Save me from respectable people

[Text and picture by Mayank Austen Soofi]

Not long ago, a particular breed of Delhiwallas went to Goa to escape the rush hours of urban living. But now as the middle classes begin to feel the pinch of rising airline ticket costs and food inflation, they have jettisoned the idea of flying, and returned to that traditional holiday hotspot – the humble, not so idyllic anymore, hill station.

So I too, pushed by the two-digit inflation, hit upon the idea of Nainital for a weekend getaway. There I discovered that the entire lake town appeared to have been invaded by Delhiwallas.

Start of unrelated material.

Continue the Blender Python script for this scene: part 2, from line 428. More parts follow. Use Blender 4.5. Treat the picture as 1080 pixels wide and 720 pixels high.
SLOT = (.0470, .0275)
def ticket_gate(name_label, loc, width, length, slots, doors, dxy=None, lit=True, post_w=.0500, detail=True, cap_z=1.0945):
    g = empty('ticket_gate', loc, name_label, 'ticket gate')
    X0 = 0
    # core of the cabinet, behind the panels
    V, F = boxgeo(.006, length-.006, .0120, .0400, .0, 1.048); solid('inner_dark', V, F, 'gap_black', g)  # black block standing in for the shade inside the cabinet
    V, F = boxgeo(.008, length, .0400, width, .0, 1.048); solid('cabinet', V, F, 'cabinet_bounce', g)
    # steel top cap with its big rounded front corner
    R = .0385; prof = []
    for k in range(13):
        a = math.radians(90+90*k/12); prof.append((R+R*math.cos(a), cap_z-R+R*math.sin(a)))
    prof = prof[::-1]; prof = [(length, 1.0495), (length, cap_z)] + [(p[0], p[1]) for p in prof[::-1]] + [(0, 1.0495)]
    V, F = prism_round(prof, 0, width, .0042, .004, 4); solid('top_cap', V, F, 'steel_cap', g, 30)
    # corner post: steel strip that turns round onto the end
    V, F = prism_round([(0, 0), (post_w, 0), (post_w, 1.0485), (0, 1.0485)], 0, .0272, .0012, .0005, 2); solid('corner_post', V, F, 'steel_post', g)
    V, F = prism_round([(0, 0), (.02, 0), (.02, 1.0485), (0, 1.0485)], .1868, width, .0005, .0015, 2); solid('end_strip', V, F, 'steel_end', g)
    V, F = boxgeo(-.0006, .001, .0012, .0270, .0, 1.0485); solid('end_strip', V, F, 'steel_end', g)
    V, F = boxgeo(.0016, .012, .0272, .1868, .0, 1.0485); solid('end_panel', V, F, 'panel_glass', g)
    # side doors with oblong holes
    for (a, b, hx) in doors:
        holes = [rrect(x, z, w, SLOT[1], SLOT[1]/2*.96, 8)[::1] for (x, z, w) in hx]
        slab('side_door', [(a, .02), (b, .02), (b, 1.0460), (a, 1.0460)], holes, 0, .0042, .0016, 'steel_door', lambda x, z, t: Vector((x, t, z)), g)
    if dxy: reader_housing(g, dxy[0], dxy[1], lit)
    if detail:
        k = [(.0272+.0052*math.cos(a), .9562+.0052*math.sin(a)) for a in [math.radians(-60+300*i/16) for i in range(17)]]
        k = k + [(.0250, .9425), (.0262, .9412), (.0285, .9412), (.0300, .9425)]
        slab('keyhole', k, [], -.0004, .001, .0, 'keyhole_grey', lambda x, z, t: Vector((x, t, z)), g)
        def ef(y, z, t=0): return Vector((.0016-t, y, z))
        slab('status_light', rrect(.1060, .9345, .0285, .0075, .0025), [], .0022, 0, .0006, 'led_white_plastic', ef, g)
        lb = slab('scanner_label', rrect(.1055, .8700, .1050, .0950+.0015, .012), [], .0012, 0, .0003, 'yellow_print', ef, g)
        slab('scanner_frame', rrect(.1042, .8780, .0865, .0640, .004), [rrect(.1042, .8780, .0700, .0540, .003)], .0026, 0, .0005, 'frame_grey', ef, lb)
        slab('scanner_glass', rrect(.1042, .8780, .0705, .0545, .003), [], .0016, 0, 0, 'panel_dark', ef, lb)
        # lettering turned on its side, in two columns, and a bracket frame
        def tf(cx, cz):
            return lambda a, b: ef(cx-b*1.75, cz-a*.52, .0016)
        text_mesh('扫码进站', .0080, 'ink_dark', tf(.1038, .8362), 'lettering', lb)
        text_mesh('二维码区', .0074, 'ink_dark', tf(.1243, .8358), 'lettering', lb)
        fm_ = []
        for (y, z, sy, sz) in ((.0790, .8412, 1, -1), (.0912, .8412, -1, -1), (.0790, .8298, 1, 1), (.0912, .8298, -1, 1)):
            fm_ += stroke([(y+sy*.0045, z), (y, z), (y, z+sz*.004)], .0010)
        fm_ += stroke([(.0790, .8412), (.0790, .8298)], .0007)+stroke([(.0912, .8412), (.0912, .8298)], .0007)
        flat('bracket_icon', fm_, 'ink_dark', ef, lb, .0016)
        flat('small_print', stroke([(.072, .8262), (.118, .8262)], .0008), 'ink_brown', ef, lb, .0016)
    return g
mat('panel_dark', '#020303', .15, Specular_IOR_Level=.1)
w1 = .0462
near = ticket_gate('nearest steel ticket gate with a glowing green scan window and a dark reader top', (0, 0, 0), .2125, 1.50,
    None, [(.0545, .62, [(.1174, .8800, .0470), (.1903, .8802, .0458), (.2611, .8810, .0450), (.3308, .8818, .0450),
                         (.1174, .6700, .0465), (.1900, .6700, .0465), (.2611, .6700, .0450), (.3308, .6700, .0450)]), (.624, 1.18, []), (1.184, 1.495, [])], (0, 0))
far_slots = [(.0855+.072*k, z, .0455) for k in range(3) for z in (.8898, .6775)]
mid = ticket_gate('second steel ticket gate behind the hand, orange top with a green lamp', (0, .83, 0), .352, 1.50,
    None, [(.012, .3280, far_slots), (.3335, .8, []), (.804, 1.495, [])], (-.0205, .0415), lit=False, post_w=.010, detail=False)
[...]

Most cars had Delhi number plates. No longer the retreat of the sahebs and the memsahibs, the Delhi’s lelenge-dedenge lingo from one end of Mall Road to the other echoed in the misty air. Men with huge paunches and hanging chests wore tight tee-shirts (just as they do in Preet Vihar’s malls) while their bosomy women blinded my eyes with Christmassy sarees, look-I’m-on-holiday straw hats, and cameras in place of mangalsutras. And then there were the children, playful, screaming and greedy for goodies.

Little did I know when I planned the trip, that I would find myself surrounded by the regular middle class people of Delhi, the izzatdar species, whom I have adroitly managed to avoid in the Capital. You see, I never dreamed of a moustache, a paunch, a permanent job, an overgrown wife, irksome children etc.

OK, in their defence, this chunk of the society is perhaps good for the economy and TV ratings. But spare me please. There is something about the middle class that stifles the imagination.

So it was unreal to be a part of this parivaar scene in Nainital. You had no escape.

In Delhi, there are hideouts where one can get away with anonymity. It is easy to patronise eccentric bookshops that stock no Sidney Sheldon, no Chetan Bhagat; thronged by booklovers living lives such as Anna Karenina’s or Raskonlikov’s. Or the seedy gardens where shy lovers trying to make the most of their privacy. Or just ramble around among the old Delhi beggars. A walk in the decidedly non-middle class GB Road, the city’s red-light district, can also do the trick.

These booklovers, beggars, garden lovers and prostitutes too seek comfort in their lives. But the narrative of their existence, whether by accident or otherwise, is not plagued by ordinariness. The eccentrics of Delhi can defy expectations; their lives are edgy; and there’s more art, than artifice, in how they live.

Alas, no such luxury in Nanital.

I was trapped in the melee of Mall Road, squeezed in by middle class Delhi, and there was not even one half-decent bookshop in town.

Maybe I need to come back to Nanital in ten years from now, when I’m less young, less revolutionary, and I have accepted the inevitable ordinariness of life. There we’ll meet on the Mall. I’ll be the one with a moustache, a paunch, a permanent job, an overgrown wife and two irksome children.